The Government often speaks of its target to achieve £1tn in export sales by 2020. Although it’s unlikely that The Chancellor would have opted to encourage international trade through a weaker pound, while it lasts it is likely to boost UK exports.

A weaker pound means that overseas buyers need less currency to purchase the same quantity of goods and services, making UK goods more competitive and hopefully resulting in increasing orders. Many exporters we speak to are looking to ramp-up export quantities while exchange rates are favourable.

Businesses that can easily switch from domestic to export sales are likely to be the leading beneficiaries of the current environment, as flexibility will enable them to chop-and-change domestic and overseas sales as markets continue to fluctuate.

The outcome of the referendum has implications for many different sectors. For example, SMEs operating in the tourism sector (and associated supply chains) are also set to profit as tourists take advantage of falling rates.


Which businesses will be disadvantaged?

In short, a weaker pound is broadly bad for imports. SMEs importing raw materials have seen costs significantly rising. Likewise, those importing finished goods to sell-on have seen prices increase, eroding margins and placing immense pressure on cashflow. The manufacturing and wholesale sectors are likely to be the worst hit, though not exclusively and ripples are likely to be felt throughout supply chains.

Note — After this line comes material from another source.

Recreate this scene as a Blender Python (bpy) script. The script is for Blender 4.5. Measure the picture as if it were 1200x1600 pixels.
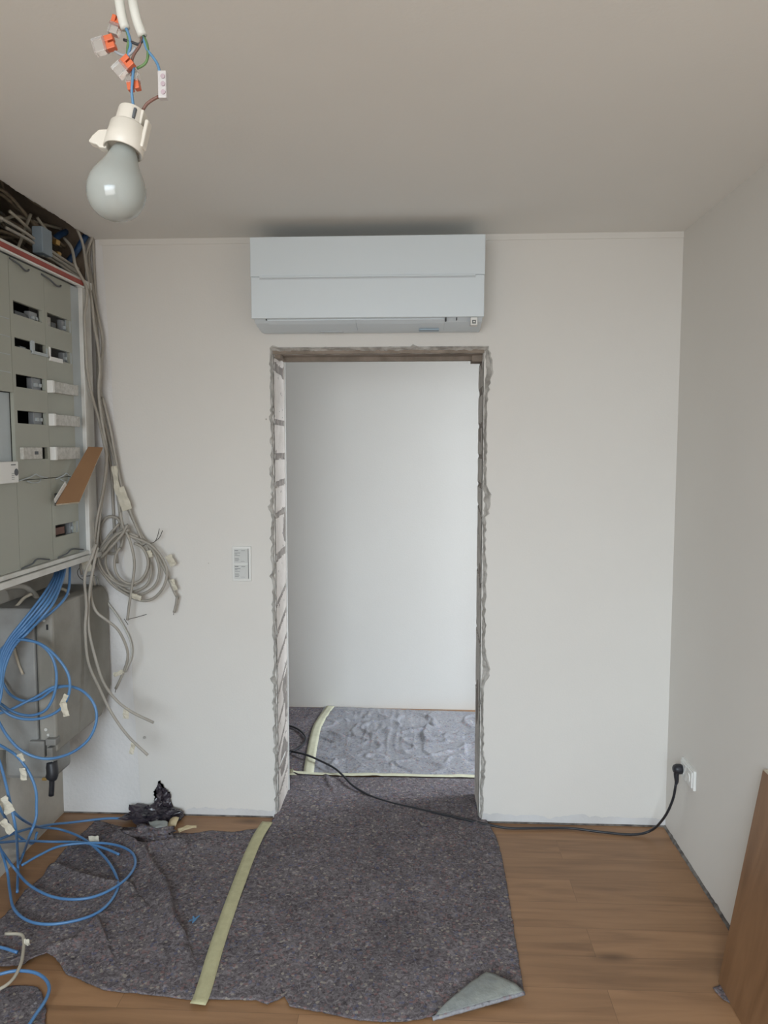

In recent weeks, we’ve spoken with a number of UK importers, many of whom are now looking for strategic guidance and support over the months ahead. One business has revised its profit forecast from 20 per cent to break-even. Another has been forced to cancel £2m worth of orders as a declining Pound would have not only wiped-out proposed margins, but also forced them to operate at a significant loss.

However, in this changing environment, there are opportunities for businesses to protect themselves against future shocks and to renegotiate contracts. Our Trade and International team has assisted a number of businesses in recent weeks, providing steady ongoing working capital, letters of credit and immediate supplier payments, helping them to reduce the impact of recent volatility.

Furthermore, our Foreign Exchange team has been able to lock-in exchange rates on forward contracts for a number of our clients. For one such client, we’ve been able to secure rates until 2017, providing stability and surety.

Strategic business planning

As further economic fluctuations are likely to take place over the coming months, now is a critical time for SMEs to take a proactive approach to protect or grow their businesses.